A mon avis, il manque une chose à ce tableau, et c'est le fait que le capitalisme vieillit. J'entends par là que l'espace social, naturel et géographique disponible pour l'expansion de l'accumulation de capital est épuisé, dans le sens où le capitalisme est véritablement mondial de nos jours. Mais le capitalisme vieillit également dans le sens où toutes les contradictions précédentes s'accumulent dans le système. Lorsque nous utilisons le cadre des vagues longues, nous ne devons pas oublier qu'il y a aussi cette dynamique de vieillissement en cours.
Dans quelle mesure avons-nous la possibilité de relancer une vague longue ? Des gens comme Carlota Perez attendent depuis longtemps une phase de développement fondée sur les possibilités offertes par les nouvelles technologies de l'information, les biotechnologies, etc. Cependant, à leurs yeux, il existe un horizon lumineux, avec une place pour le compromis entre les groupes sociaux, pour permettre à cette phase d'expansion de se concrétiser.
Bien sûr, ce n'est pas vraiment le cas. Il n'y a pas de solution facile pour aller dans cette direction. En particulier, ils ne tiennent pas compte du grand déclin du pouvoir de négociation relatif à la main-d'œuvre au cours de la période précédente, ce qui a limité la possibilité d'établir un compromis dans cette nouvelle situation. L'autre limite est que vous avez une énorme quantité de capital suraccumulé en raison de la financiarisation et du surinvestissement dans les activités manufacturières de base dans le monde entier. Ce n'est pas quelque chose qui peut être facilement résolu, même avec des institutions adéquates pour relancer une phase d'expansion du capitalisme.
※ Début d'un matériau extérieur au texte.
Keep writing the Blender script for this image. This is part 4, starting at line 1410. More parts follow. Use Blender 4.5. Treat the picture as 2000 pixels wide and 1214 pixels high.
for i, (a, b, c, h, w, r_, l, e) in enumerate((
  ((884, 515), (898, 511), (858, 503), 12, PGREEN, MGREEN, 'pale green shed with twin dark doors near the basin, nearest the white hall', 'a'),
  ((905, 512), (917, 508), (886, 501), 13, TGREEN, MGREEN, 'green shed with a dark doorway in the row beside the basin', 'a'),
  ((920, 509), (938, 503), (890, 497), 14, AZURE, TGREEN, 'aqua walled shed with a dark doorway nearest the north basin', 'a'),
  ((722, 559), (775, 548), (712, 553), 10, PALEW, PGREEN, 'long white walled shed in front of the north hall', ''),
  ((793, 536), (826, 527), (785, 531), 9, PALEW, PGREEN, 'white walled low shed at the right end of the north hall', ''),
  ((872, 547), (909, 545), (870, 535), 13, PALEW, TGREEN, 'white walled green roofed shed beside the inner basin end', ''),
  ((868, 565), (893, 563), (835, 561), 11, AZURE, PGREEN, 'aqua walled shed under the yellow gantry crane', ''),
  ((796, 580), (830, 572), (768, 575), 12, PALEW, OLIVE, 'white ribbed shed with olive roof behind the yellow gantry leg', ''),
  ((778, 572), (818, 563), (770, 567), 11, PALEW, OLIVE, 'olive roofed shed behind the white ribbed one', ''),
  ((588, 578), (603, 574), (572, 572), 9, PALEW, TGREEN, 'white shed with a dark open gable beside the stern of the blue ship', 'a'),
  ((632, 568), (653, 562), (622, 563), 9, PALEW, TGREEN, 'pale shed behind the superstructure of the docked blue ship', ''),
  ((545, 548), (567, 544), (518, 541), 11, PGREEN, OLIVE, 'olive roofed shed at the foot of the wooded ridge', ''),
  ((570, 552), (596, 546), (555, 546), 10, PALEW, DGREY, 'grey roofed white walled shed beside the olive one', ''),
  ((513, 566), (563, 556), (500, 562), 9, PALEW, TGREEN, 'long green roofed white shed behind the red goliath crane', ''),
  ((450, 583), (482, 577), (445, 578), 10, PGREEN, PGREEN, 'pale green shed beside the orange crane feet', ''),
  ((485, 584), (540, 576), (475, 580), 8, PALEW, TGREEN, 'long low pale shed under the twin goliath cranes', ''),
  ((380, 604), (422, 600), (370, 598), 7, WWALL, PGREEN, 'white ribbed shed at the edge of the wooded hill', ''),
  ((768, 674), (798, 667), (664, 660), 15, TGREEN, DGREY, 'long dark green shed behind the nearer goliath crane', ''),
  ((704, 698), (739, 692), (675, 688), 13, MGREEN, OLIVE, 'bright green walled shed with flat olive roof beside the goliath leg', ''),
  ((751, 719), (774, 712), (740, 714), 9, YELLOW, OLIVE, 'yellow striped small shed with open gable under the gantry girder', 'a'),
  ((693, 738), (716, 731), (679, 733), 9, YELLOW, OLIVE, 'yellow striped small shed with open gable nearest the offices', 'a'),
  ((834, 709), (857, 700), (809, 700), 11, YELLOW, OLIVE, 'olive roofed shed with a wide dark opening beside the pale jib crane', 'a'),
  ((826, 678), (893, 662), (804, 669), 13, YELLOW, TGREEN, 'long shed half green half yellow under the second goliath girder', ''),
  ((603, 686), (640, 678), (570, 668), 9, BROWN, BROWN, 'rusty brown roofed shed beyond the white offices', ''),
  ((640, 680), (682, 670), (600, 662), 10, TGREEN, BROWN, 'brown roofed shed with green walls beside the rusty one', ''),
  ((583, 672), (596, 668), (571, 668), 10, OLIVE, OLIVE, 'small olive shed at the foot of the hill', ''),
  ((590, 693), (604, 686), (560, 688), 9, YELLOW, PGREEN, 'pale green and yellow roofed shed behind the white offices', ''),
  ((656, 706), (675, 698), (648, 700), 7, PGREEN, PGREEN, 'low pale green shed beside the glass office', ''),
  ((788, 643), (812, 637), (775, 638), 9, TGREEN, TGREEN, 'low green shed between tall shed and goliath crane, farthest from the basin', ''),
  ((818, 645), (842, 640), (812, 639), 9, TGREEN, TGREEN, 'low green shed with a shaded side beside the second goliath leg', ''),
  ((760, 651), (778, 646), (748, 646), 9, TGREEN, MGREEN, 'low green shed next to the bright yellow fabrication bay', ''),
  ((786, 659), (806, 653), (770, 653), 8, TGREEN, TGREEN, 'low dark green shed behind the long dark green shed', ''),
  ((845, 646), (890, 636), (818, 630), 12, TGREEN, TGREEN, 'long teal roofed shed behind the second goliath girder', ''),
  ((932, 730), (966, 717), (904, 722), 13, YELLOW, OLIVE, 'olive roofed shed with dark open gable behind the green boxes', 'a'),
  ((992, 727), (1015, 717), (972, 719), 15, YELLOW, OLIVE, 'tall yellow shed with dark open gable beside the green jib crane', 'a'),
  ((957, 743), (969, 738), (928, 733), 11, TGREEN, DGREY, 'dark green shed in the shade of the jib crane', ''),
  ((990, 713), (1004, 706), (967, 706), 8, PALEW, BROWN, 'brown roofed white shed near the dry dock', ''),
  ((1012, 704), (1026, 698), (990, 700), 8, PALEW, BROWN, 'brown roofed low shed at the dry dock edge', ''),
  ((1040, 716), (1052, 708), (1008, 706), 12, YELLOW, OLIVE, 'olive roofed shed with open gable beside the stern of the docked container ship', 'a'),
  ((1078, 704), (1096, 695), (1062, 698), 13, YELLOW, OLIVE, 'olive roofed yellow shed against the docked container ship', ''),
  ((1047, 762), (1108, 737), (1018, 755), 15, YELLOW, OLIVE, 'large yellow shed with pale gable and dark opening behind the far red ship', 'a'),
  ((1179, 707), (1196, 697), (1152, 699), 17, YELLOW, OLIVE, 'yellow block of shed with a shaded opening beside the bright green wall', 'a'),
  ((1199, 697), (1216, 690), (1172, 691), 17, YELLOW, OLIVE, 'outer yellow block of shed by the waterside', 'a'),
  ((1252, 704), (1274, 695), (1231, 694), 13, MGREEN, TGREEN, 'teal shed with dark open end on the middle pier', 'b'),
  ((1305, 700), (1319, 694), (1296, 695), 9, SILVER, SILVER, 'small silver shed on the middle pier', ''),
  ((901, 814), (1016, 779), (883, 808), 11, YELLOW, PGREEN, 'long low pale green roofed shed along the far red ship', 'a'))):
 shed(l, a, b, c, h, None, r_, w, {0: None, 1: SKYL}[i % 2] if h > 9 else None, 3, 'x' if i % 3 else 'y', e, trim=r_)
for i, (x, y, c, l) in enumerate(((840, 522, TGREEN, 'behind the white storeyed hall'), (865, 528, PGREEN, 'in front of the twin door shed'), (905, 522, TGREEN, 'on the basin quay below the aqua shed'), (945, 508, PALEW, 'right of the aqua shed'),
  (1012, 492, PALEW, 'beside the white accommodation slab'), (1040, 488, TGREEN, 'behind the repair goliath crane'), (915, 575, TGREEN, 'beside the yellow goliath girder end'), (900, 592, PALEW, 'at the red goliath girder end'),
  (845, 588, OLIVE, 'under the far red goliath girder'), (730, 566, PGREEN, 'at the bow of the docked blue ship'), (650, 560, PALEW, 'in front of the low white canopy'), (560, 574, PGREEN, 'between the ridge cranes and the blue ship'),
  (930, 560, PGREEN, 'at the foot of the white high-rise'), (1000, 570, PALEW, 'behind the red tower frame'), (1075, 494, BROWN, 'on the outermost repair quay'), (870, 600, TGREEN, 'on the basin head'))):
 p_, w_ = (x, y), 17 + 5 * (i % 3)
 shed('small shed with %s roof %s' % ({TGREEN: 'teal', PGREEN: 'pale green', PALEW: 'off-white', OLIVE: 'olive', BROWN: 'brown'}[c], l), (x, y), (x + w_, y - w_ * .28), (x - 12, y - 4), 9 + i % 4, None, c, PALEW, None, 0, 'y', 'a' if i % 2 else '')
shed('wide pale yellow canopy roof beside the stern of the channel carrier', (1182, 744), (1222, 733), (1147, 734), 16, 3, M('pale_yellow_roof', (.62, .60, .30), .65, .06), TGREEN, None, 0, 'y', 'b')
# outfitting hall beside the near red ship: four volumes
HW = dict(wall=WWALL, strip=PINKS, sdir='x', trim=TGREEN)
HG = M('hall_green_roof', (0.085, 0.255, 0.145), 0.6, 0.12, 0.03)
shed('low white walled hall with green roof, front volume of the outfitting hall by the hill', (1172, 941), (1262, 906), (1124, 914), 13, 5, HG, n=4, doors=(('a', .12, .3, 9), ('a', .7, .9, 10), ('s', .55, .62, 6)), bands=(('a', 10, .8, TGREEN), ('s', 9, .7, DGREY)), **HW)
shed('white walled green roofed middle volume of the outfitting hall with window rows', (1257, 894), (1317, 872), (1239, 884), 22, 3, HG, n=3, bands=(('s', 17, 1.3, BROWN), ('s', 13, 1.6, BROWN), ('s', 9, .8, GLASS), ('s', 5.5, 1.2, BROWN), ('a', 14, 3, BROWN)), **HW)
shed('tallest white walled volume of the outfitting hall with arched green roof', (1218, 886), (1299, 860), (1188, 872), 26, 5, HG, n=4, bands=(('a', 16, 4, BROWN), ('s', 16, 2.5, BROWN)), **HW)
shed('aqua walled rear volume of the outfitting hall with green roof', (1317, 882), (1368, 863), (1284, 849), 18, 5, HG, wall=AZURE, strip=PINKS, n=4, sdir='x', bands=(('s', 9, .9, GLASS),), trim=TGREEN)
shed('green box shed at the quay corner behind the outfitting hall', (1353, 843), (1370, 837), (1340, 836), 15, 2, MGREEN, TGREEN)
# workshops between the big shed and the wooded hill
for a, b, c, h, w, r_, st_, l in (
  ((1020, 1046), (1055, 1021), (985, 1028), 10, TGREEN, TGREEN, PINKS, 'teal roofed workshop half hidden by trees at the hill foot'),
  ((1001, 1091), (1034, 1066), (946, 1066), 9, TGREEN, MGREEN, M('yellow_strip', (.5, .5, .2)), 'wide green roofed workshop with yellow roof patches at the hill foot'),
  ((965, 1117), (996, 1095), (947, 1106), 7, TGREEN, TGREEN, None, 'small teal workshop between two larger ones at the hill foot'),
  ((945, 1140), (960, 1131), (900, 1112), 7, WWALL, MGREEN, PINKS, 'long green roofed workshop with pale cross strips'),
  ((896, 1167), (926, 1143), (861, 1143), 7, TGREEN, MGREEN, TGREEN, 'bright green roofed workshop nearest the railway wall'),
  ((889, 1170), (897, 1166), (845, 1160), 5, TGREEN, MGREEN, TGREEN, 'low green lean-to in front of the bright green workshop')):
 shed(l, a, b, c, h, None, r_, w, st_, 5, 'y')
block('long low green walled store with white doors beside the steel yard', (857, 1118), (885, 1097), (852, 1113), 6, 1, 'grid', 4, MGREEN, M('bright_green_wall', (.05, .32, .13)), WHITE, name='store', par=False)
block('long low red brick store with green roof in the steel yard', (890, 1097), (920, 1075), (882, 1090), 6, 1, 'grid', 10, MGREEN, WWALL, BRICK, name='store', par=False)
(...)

Toutefois, le succès relatif du capitalisme d'État chinois au cours des dernières décennies, malgré ses faiblesses, plaide en faveur de l'idée qu'avec certains cadres institutionnels spécifiques, il est possible de limiter ou de contrôler la principale contradiction du processus d'accumulation du capital, du moins pendant un certain temps. Bien sûr, tout le monde est bien conscient des faiblesses de ce système, en particulier en ce qui concerne les secteurs du logement et de la finance. Pourtant, il existe certaines caractéristiques spécifiques de la forme chinoise du capitalisme qui pourraient offrir à d'autres pays une alternative au modèle néolibéral et pourraient donc constituer une voie pour la poursuite de l'expansion du capitalisme, même si je ne parierais pas sur cette possibilité.
DF : Selon vous, qu'est-ce qui caractérise la forme chinoise du capitalisme telle qu'elle a pris forme au cours des dernières décennies, depuis les réformes initiales de la fin des années 1970 ? Quel genre de défi pose-t-elle maintenant aux centres traditionnels du capitalisme avancé en Europe, en Amérique du Nord et au Japon ?
CD : Je ne suis pas un spécialiste de la Chine, mais je suis frappé par trois éléments. Le premier est que la stratégie chinoise est très bien ancrée dans une théorie des inégalités de développement. Le fait que la Chine souffre d'un développement inégal leur a permis de déployer une stratégie de rattrapage. Ils étaient conscients de leurs avantages en tant que retardataires, ce qui leur a permis de brûler certaines étapes ou de les dépasser et donc de rattraper très rapidement les économies plus développées.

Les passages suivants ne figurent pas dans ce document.